◆ What you are asked to do: Return only the lines from the top of the material through the line marked by "from mathutils import Vector, Matrix", unaltered.
--- start Information provided ---
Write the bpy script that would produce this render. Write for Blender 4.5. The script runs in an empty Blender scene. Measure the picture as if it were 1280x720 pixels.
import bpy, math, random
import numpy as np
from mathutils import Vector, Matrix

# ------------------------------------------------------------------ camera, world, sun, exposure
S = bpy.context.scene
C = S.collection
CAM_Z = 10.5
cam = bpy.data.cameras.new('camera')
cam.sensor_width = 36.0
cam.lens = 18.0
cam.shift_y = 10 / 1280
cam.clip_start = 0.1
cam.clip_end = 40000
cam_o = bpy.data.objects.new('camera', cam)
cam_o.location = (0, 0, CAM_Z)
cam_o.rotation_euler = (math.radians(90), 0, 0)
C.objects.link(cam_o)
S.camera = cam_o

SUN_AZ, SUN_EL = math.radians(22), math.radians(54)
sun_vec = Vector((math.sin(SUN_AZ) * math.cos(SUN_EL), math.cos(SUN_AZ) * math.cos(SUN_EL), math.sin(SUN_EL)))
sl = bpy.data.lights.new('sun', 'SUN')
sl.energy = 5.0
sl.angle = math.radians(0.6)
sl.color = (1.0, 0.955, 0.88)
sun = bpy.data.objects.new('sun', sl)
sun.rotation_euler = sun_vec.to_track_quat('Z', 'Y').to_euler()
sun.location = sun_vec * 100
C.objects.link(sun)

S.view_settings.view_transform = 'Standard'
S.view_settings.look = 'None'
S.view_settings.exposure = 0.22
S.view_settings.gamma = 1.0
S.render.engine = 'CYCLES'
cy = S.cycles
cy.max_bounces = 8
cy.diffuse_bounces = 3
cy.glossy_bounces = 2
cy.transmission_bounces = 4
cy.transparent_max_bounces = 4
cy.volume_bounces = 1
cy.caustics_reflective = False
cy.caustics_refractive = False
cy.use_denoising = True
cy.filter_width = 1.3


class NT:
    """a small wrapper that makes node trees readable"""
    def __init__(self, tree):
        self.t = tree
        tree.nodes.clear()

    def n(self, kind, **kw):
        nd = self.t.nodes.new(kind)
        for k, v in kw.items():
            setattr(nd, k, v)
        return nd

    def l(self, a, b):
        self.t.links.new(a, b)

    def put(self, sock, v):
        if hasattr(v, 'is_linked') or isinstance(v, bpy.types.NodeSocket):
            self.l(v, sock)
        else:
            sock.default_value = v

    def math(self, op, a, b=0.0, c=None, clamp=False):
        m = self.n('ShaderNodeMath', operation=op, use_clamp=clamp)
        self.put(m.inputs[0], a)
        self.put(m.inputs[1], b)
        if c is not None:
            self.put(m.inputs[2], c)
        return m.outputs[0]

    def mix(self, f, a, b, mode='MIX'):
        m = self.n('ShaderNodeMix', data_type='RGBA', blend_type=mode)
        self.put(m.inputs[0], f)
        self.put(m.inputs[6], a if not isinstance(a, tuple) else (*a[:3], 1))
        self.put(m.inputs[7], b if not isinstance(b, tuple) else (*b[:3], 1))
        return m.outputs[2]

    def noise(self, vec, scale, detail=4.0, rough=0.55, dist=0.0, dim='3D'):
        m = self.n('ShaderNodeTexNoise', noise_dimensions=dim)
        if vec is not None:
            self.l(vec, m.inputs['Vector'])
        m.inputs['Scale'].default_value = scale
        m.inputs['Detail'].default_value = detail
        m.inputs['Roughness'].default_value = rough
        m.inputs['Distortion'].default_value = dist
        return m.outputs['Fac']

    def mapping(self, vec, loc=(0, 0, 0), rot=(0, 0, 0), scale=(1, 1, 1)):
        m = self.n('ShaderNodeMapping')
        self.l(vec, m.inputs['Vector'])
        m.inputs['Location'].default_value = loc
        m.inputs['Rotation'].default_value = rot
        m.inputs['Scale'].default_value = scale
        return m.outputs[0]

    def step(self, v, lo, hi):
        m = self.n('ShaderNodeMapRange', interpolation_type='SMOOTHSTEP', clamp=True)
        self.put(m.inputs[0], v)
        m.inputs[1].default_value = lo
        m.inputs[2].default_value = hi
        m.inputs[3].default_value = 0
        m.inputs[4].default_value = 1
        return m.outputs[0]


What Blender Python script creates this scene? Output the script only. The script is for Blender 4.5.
--- end Information provided ---
◆ Worked solution:
Write the bpy script that would produce this render. Write for Blender 4.5. The script runs in an empty Blender scene. Measure the picture as if it were 1280x720 pixels.
import bpy, math, random
import numpy as np
from mathutils import Vector, Matrix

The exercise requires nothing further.